При Оскаре I реформы нередко исходили от самого короля или активно им поддерживались. В правление же Карла XV крупные политические реформы обыкновенно инициировались правительством, в первую очередь Луи де Геером[26] и Юханом Августом Грипенстедтом[27]. Это касается муниципального законодательства, беспошлинной торговли, свободы вероисповедания, а также, разумеется, большой реформы риксдага в 1866 году. Эта последняя к моменту ее проведения более чем назрела и, как многие другие демократические успехи парламентаризма, носила тот же парадоксальный характер.

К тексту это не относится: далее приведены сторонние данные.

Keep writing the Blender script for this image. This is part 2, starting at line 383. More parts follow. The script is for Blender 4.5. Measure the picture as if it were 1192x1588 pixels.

Большой с точки зрения демократии шаг вперед привел к политике, которая представлялась значительным шагом назад в глазах тех, кто работал в пользу реформы. Кто после упразднения сословного риксдага получил в Швеции невероятно возросшую власть? Крестьяне. Разделяли ли они взгляды демократических реформаторов? Конечно, нет, они были консервативны, реакционны и не одобряли все и всяческие государственные расходы, на какие бы прекрасные преобразования оные ни предназначались.
Само собой, Карл с его воспитанием, с его позицией как короля также и Норвегии (где он именовался не Карлом XV, а Карлом IV) и сентиментальной натурой был горячим поклонником скандинавизма. Более того, его скандинавизм всегда включал довольно конкретные планы стать еще и королем Дании; в период конфликта этой страны с Германией из-за Шлезвига и Гольштейна беспорядки приобрели огромный размах, и шведский посланник в Копенгагене в 1863 году доносил, что правительство «в большом своем смятении готово пойти на все, даже на династическую унию, конфедерацию, общую конституцию и союзный парламент». В отношениях с Данией опять-таки присутствуют иронические моменты. Карл никогда не отказывался от своих планов завладеть датской короной, но в конце концов вместо этого выдал дочь за будущего датского короля.